### Information supplied
=======

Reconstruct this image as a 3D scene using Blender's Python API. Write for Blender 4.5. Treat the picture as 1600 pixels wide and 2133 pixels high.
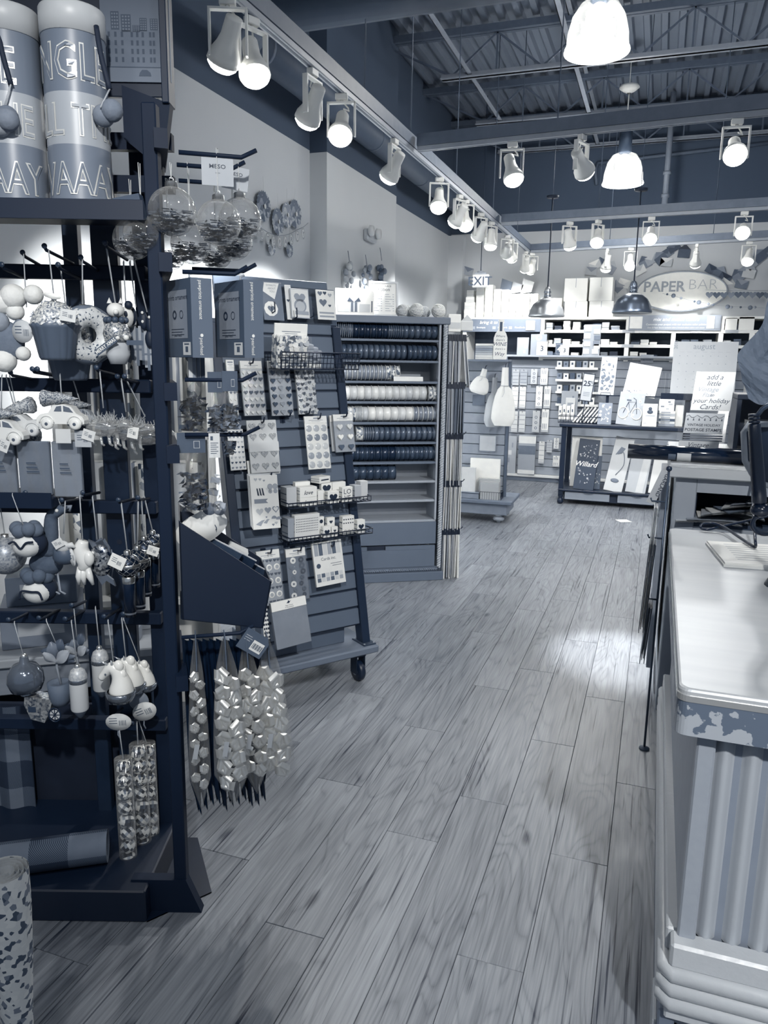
import bpy, math, random
from mathutils import Vector, Matrix, Quaternion

for _o in list(bpy.data.objects):
    bpy.data.objects.remove(_o)
SC = bpy.context.scene
COL = SC.collection
rnd = random.Random(7)
PI = math.pi

# ---------------------------------------------------------------- camera
CAM_H, FOC = 1.5, 1584.0
def _n(v): return Vector(v).normalized()
_Y = _n((575, -306, FOC)); _Z = -_n((-120, 7930, FOC)); _Z = (_Z - _Y * _Z.dot(_Y)).normalized(); _X = _Y.cross(_Z)
ROT = Matrix((_X, _Y, _Z))                                  # camera (right, down, forward) -> room
cam = bpy.data.objects.new('camera', bpy.data.cameras.new('camera'))
cam.data.sensor_fit = 'VERTICAL'; cam.data.sensor_height = 36.0
cam.data.lens = 36.0 * FOC / 2133.0
cam.data.clip_start = 0.05; cam.data.clip_end = 60
_r, _d, _f = (ROT @ Vector(a) for a in ((1, 0, 0), (0, 1, 0), (0, 0, 1)))
_m = Matrix((_r, -_d, -_f)).transposed().to_4x4(); _m.translation = (0, 0, CAM_H)
cam.matrix_world = _m
COL.objects.link(cam); SC.camera = cam

# ---------------------------------------------------------------- world, exposure
SC.view_settings.view_transform = 'Standard'; SC.view_settings.look = 'None'
SC.view_settings.gamma = 1.0; SC.view_settings.use_curve_mapping = False
SC.view_settings.exposure = 0.52
W = bpy.data.worlds.new('shop_ambient'); SC.world = W; W.use_nodes = True
_bg = W.node_tree.nodes['Background']
_bg.inputs[0].default_value = (0.66, 0.80, 1.0, 1); _bg.inputs[1].default_value = 0.2

def lamp(kind, name, loc, energy, aim=None, size=0.1, spot=60, blend=.5, color=(1, .99, .965), parent=None):
    l = bpy.data.lights.new(name, kind); l.energy = energy; l.color = color
    if kind == 'SPOT': l.spot_size = math.radians(spot); l.spot_blend = blend; l.shadow_soft_size = size
    elif kind == 'POINT': l.shadow_soft_size = size
    elif kind == 'AREA': l.size = size
    o = bpy.data.objects.new(name, l); COL.objects.link(o); o.location = loc
    if aim is not None: o.rotation_euler = (Vector(aim) - Vector(loc)).to_track_quat('-Z', 'Y').to_euler()
    return o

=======

### Goal of the exercise
Your task is to repeat the data above exactly while excluding the pictures.

### Exercise response
Reconstruct this image as a 3D scene using Blender's Python API. Write for Blender 4.5. Treat the picture as 1600 pixels wide and 2133 pixels high.
import bpy, math, random
from mathutils import Vector, Matrix, Quaternion

for _o in list(bpy.data.objects):
    bpy.data.objects.remove(_o)
SC = bpy.context.scene
COL = SC.collection
rnd = random.Random(7)
PI = math.pi

# ---------------------------------------------------------------- camera
CAM_H, FOC = 1.5, 1584.0
def _n(v): return Vector(v).normalized()
_Y = _n((575, -306, FOC)); _Z = -_n((-120, 7930, FOC)); _Z = (_Z - _Y * _Z.dot(_Y)).normalized(); _X = _Y.cross(_Z)
ROT = Matrix((_X, _Y, _Z))                                  # camera (right, down, forward) -> room
cam = bpy.data.objects.new('camera', bpy.data.cameras.new('camera'))
cam.data.sensor_fit = 'VERTICAL'; cam.data.sensor_height = 36.0
cam.data.lens = 36.0 * FOC / 2133.0
cam.data.clip_start = 0.05; cam.data.clip_end = 60
_r, _d, _f = (ROT @ Vector(a) for a in ((1, 0, 0), (0, 1, 0), (0, 0, 1)))
_m = Matrix((_r, -_d, -_f)).transposed().to_4x4(); _m.translation = (0, 0, CAM_H)
cam.matrix_world = _m
COL.objects.link(cam); SC.camera = cam

# ---------------------------------------------------------------- world, exposure
SC.view_settings.view_transform = 'Standard'; SC.view_settings.look = 'None'
SC.view_settings.gamma = 1.0; SC.view_settings.use_curve_mapping = False
SC.view_settings.exposure = 0.52
W = bpy.data.worlds.new('shop_ambient'); SC.world = W; W.use_nodes = True
_bg = W.node_tree.nodes['Background']
_bg.inputs[0].default_value = (0.66, 0.80, 1.0, 1); _bg.inputs[1].default_value = 0.2

def lamp(kind, name, loc, energy, aim=None, size=0.1, spot=60, blend=.5, color=(1, .99, .965), parent=None):
    l = bpy.data.lights.new(name, kind); l.energy = energy; l.color = color
    if kind == 'SPOT': l.spot_size = math.radians(spot); l.spot_blend = blend; l.shadow_soft_size = size
    elif kind == 'POINT': l.shadow_soft_size = size
    elif kind == 'AREA': l.size = size
    o = bpy.data.objects.new(name, l); COL.objects.link(o); o.location = loc
    if aim is not None: o.rotation_euler = (Vector(aim) - Vector(loc)).to_track_quat('-Z', 'Y').to_euler()
    return o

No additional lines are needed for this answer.